La Presse Anarchiste

« Aux yeux du souvenir »

Je viens de voir « Aux yeux du sou­ve­nir ». Et je tiens à dire sans plus attendre que cet excellent film révèle et classe son auteur, nous le montre sous un jour nou­veau, enri­chit remar­qua­ble­ment son registre émo­tion­nel. Homme de goût et artiste conscien­cieux, Jean Delan­noy sem­blait igno­rer la valeur de l’émotion. Il ne savait pas vibrer.

Il igno­rait la musique et le trem­ble­ment. Même répé­tant Gide et ses sen­ti­ments si poé­ti­que­ment déli­cats, il ne met­tait pas en nous cette note de pitié et d’amour condam­né qui plane au-des­sus du poème gidien ; et, il fal­lait tous les dons simples et tou­chants de cette inou­bliable Mor­gan, pour nous sai­sir au cœur et atten­drir notre âme. Ain­si, « La Sym­pho­nie Pas­to­rale », erreur empreinte de digni­té, mar­quait un nou­vel échec de Delannoy.

Cette fois, la vapeur est renversée.

Consciem­ment ou non, Delan­noy s’est ren­con­tré avec la sen­si­bi­li­té. Il en résulte un film spi­ri­tuel et passionnant.

Des per­son­nages ado­rables sont les héros d’un scé­na­rio mou­ve­men­té ayant l’aviation pour cadre, l’amour pour cause et l’esprit des grands enfants pour style.

Ce film n’est pas seule­ment bien fait ; il est aus­si vivant et plein de traits char­mants. Certes, la psy­cho­lo­gie en est assez super­fi­cielle ; mais cela importe vrai­ment peu dans un récit qui entre­mêle très joli­ment les sen­ti­ments contra­dic­toires, amu­sants, pro­fonds, extrêmes, dans des situa­tions de la meilleure veine dra­ma­tique et dans le mieux équi­li­bré des rythmes.

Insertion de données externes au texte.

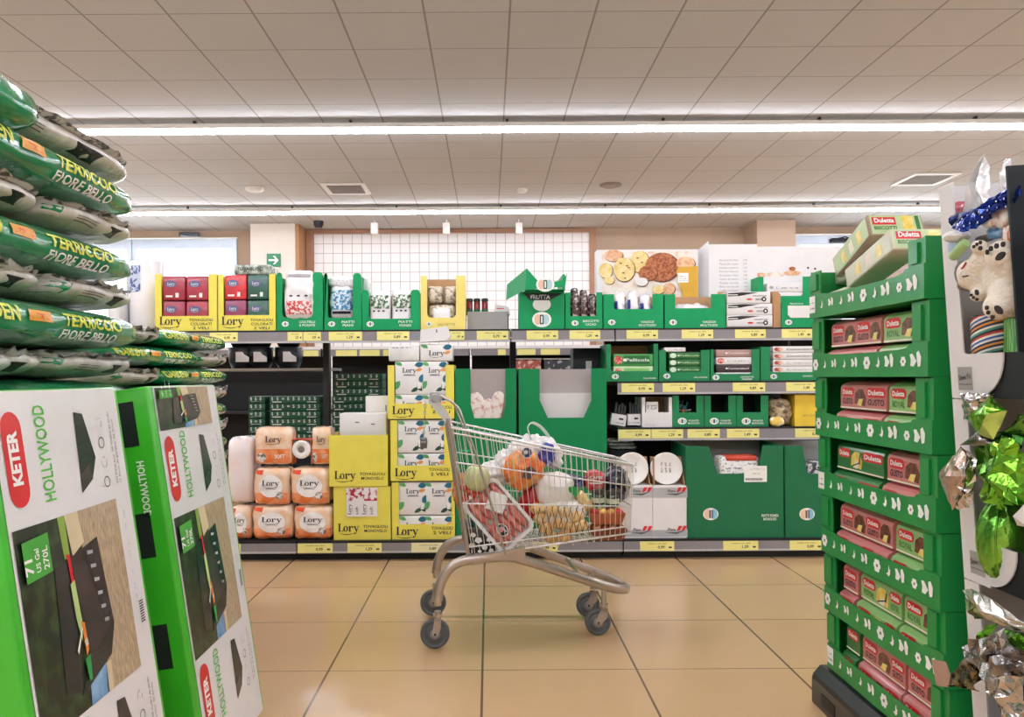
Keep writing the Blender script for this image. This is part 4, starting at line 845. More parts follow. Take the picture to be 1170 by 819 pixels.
a, b = W(738, 486, y+.01), W(752, 459, y+.01); goods('utensil_card', MB().rbox((a.x, y+.008, z3+.006), (b.x, y+.05, b.z), WHT, .002).rect(a.x+.008, b.z-.05, b.x-.008, b.z-.02, y+.007, GREYP), 'white card pack standing in the stepped white carton', 'pack')
for i, (p0, p1, lab) in enumerate(((768.5, 804.5, 'small green carton with colourful brushes, left of three'), (805, 841, 'small green empty carton, middle of three'), (841.5, 878, 'small green empty carton with a bent flap, right of three'))):
    carton(lab, (p0, p1), 452, 488, y, .25, MG, (p0+7, p1-9, 471), z3, .001, 0, text=(['POSATE', 'MONOUSO'], (p0+17, p1-5), 481.5, 2), logo=(p0+11, 481, 5.2), group=g3, inner=NAVY)
a, b = W(776, 486, y+.02), W(795, 461, y+.02); q = MB(); random.seed(3)
for i in range(14):
    cx_, cz_ = random.uniform(a.x+.01, b.x-.01), random.uniform(a.z+.02, b.z); an = random.uniform(0, PI); dx, dz = .02*math.cos(an), .02*math.sin(an)
    q.cyl((cx_-dx, y+.04+i*.008, cz_-dz), (cx_+dx, y+.04+i*.008, cz_+dz), .006, [mat('brush orange', 'd97a2e', .4), mat('brush grey', '9aa0a0', .4), mat('brush teal', '2f7f86', .4), mat('brush dark', '2c3436', .4)][i % 4], 8)
tag(single('pot_brushes', q.box((a.x, y+.03, z3+.005), (b.x, y+.16, a.z+.03), NAVY), 'heap of small colourful brushes in the left small green carton', 'brushes'), kind='stuff')
bag(879, 909, 455, 489, y+.005, .2, mat('beige sponge film', 'c8b08c', .25, coat=.6, hex2='6b5a4c', scale=30, contrast=(.45, .62), bump=.3), 'beige and brown film pack beside the yellow carton', 'pack', n=3, e=2.4, amp=.016, fr=14, seed=8, zb=z3)
bag(881, 897, 476, 489, y-.012, .03, mat('yellow food film', 'e8c45a', .25, coat=.6, hex2='f4ead6', scale=24, contrast=(.5, .65)), 'small yellow film pack hanging over the lower middle shelf edge', 'pack', n=3, e=2.4, amp=.01, fr=14, seed=9, zb=z3)
carton('bright yellow carton at the right end of the lower middle shelf', (908, 942), 451, 488, y, .25, mat('bright yellow carton', 'ecc93c', .45), None, z3, sidedrop=0, text=(['SPUGNE'], (916, 935), 476, 3), tm=mat('faint print'))
# ------------------------------------------------------------------ bottom shelf, right unit

def big(label, x, cutpts, lg, tx, px=None):
    r, (x0, x1, z0, z1) = carton(label, x, 509, 614, BASEY, .4, DGREEN, None, ZBB, outline=[(x[0], 616), (x[1], 616), (x[1], 509)]+cutpts+[(x[0], 509)], sidedrop=.0, name='big_carton', inner=GREYC)
    q = MB(); c = W(lg[0], 0, BASEY).x; cz = W(sum(x)/2, lg[1], BASEY).z; rr_ = 8.8*BASEY/F; yy = BASEY-.0015
    q.ell(c, cz, rr_, rr_*.8, yy, WPRINT); q.ell(c-rr_*.4, cz, rr_*.45, rr_*.66, yy-.0004, mat('emblem peach')); q.ell(c+rr_*.4, cz, rr_*.45, rr_*.66, yy-.0004, mat('carton emblem blue'))
    q.rect(c-rr_*.2, cz-rr_*.5, c+rr_*.3, cz+rr_*.5, yy-.0008, mat('deep emblem blue', '23597a', .5)); q.rect(c+rr_*.02, cz-rr_*.45, c+rr_*.12, cz+rr_*.45, yy-.0012, mat('emblem peach'))
    part('printed_emblem', q, r); q = MB()
    if tx:
        for i, s_ in enumerate(('PIATTI FONDI', 'MONOUSO')): q.text(s_, W(tx, 0, BASEY).x, W(sum(x)/2, 590.5+i*4, BASEY).z, 3*BASEY/F, yy, WPRINT, .02, align='c', w=(19-i*4)*BASEY/F)
        part('printed_lettering', q, r)
    return r, x0, x1
r, x0, x1 = big('big dark green carton with an angled opening and a white barcode label', (783.5, 894.5), [(871, 509), (867, 529), (864, 541), (819, 541), (809, 510)], (808.5, 587), 876)
a, b = W(850, 550.5, BASEY), W(876, 532, BASEY); q = MB().rect(a.x, a.z, b.x, b.z, BASEY-.002, WPRINT)
for i in range(26): q.rect(a.x+.008+i*.0042, a.z+.01, a.x+.0095+i*.0042+(.0012 if i % 3 else 0), a.z+.024, BASEY-.0026, BLK)
q.text('LOTTO 2205', a.x+.04, b.z-.025, .009, BASEY-.0026, GREYP, .02, w=.09); q.rect(a.x+.05, a.z+.05, a.x+.1, a.z+.054, BASEY-.0026, GREYP)
part('barcode_label', q, r)
zz = W(840, 556, BASEY).z
DOIL = mat('doily print', '8e8e90', .4, hex2='f2f0ee', scale=70, contrast=(.38, .46), coat=.4)
a, b = W(819, 556, BASEY+.05), W(864, 521, BASEY+.05); r = root('doily_pack', Vector(((a.x+b.x)/2, BASEY+.1, ZBB+.01)), 'pack of white lace doilies with a red strip in the big green carton', 'doily pack')
part('wrapped_doilies', MB().rbox((a.x+.01, BASEY+.03, ZBB+.006), (b.x+.01, BASEY+.16, b.z), DOIL, .02, 3), r); part('red_strip', MB().rbox((a.x+.05, BASEY+.027, b.z-.03), (b.x, BASEY+.16, b.z+.004), mat('red strip', 'c8472f', .4), .01), r)
r, x0, x1 = big('second big dark green carton, half behind the biscuit tray tower', (896.5, 1000), [(975, 509), (960, 541), (922, 541), (916, 509)], (918.5, 587), None)
a, b = W(920, 556, BASEY+.05), W(955, 526, BASEY+.05)
goods('doily_pack', MB().rbox((a.x, BASEY+.03, ZBB+.006), (b.x, BASEY+.16, b.z), mat('dark doily film', '23303c', .3, coat=.5, hex2='c9c9cc', scale=40, contrast=(.5, .6)), .02, 3), 'dark patterned pack in the second big green carton', 'doily pack')
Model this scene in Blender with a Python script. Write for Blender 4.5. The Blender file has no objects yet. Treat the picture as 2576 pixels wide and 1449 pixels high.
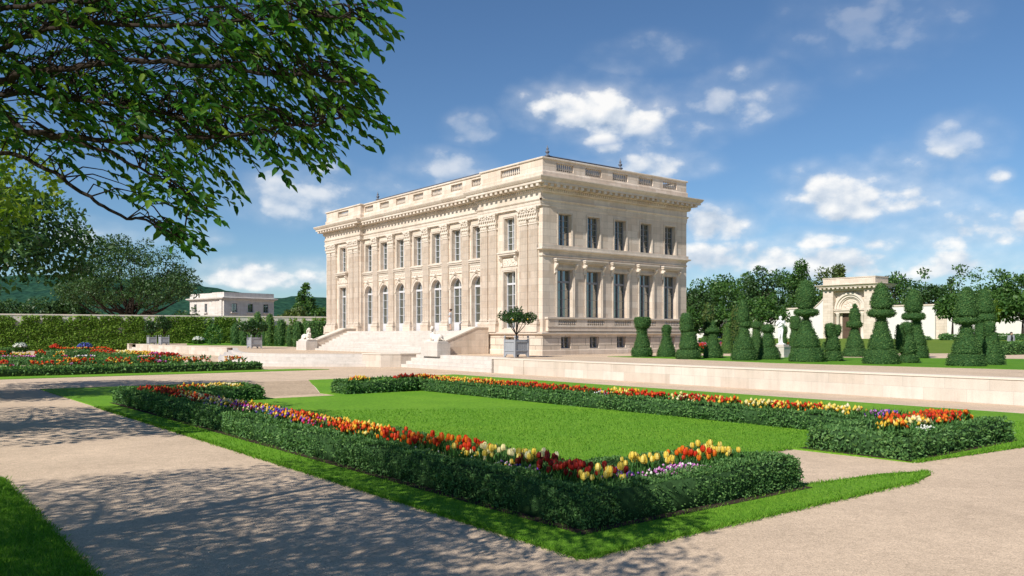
import bpy, math, random
import numpy as np
from mathutils import Vector, Matrix
from mathutils.geometry import tessellate_polygon

# ------------------------------------------------------------------ camera, sky, sun, exposure
SC = bpy.context.scene
COL = SC.collection
H_CAM = 2.4
F_PX, CX, HY = 2082.0, 1288.0, 839.0            # focal length, principal column and horizon row in a 2576 px wide frame
cam = bpy.data.cameras.new('camera')
cam.sensor_width = 36.0
cam.lens = 36.0 * F_PX / 2576.0
cam.shift_y = (HY - 724.5) / 2576.0
cam.clip_start = 0.1
cam.clip_end = 20000
cam_ob = bpy.data.objects.new('camera', cam)
cam_ob.location = (0, 0, H_CAM)
cam_ob.rotation_euler = (math.radians(90), 0, 0)
COL.objects.link(cam_ob)
SC.camera = cam_ob

SUN_EL = math.radians(41)
SH = Vector((-0.615, -0.788)).normalized()        # horizontal direction towards the sun
S3 = Vector((SH.x * math.cos(SUN_EL), SH.y * math.cos(SUN_EL), math.sin(SUN_EL)))
sl = bpy.data.lights.new('sun', 'SUN')
sl.energy = 4.9
sl.angle = math.radians(0.55)
sl.color = (1.0, 0.945, 0.86)
so = bpy.data.objects.new('sun', sl)
so.rotation_euler = S3.to_track_quat('Z', 'Y').to_euler()
so.location = (-40, -40, 60)
COL.objects.link(so)

SC.view_settings.view_transform = 'Standard'
SC.view_settings.look = 'None'
SC.view_settings.exposure = 0.25
SC.view_settings.gamma = 1.0
SC.view_settings.use_curve_mapping = False
SC.cycles.max_bounces = 6
SC.cycles.transparent_max_bounces = 6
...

Le lan­gage de Delan­noy est celui d’un homme aux idées nettes, au talent dépour­vu du moindre génie, mais qui connaît l’orthographe, la syn­taxe, la forme élé­gante et raf­fi­née, le mot exact, l’efficacité d’un ton tou­jours égal et le sens de l’expression dis­tin­guée. De telles carac­té­ris­tiques sont trop rares pour ne point être saluées avec sympathie.

Toutes les images de « Aux yeux du Sou­ve­nir » ont un conte­nu humain duquel se dégage une saveur intel­li­gente et nuan­cée. Le dia­logue est signé Hen­ri Jean­son. Cela veut dire que tous les mots, toutes les répliques sentent l’humour le plus pétillant, la viva­ci­té, l’esprit sédui­sant. Jou­vet a rai­son : Jean­son est un éveilleur.

Je me sou­viens avoir été assez intel­lec­tua­liste pour repro­cher à Jean­son, cer­tains jours, de « pen­ser avec des mots ». Il y a chez cet auteur inci­sif et culti­vé, un charme très pari­sien, une élo­quence toute de conver­sa­tion, une gouaille ordon­née, un par­fum, une iro­nie tein­tée de ten­dresse, voi­lée de fer­veur, et puis sur­tout – et cela est mer­veilleux – Une façon de ne pas se prendre au sérieux. Tout cela carac­té­rise un maître du trait et de la « sen­sua­li­té de l’esprit ». Le seul nom de Jean­son évoque pour moi Nogent, les guin­guettes, les amou­reux enla­cés, les rires, l’amertume, la nos­tal­gie des choses per­dues, un monde de rêves.

Dans ce film, nous trou­vons un Jean­son plus sobre, plus sou­cieux des exi­gences de l’image. Enfin, « Aux yeux du Sou­ve­nir » est inter­pré­té de façon par­faite. Michèle Mor­gan joue Claire, celle dont ce René Simon paro­dié déclare, à un moment du scé­na­rio, qu’elle est une amou­reuse roman­tique. Mor­gan pos­sède un talent inouï. Elle sait émou­voir en un style mer­veilleu­se­ment lim­pide. Le séjour en Amé­rique ne nous l’a pas abî­mée. Elle n’est pas infé­rieure à Nel­ly du « Quai… », de Car­né et Pré­vert et à la pas­sante énig­ma­tique aux yeux fas­ci­nants que Gabin aimait dans ce « Remorques » si intense.

Jean Marais devient un bon acteur de ciné­ma. Il joue ce rôle d’aviateur fan­tasque et ado­ra­ble­ment incons­cient avec une richesse ins­tinc­tive, ravis­sante. Il sera, de plus, tou­jours essen­tiel­le­ment « Parents ter­ribles » et cela pour notre joie.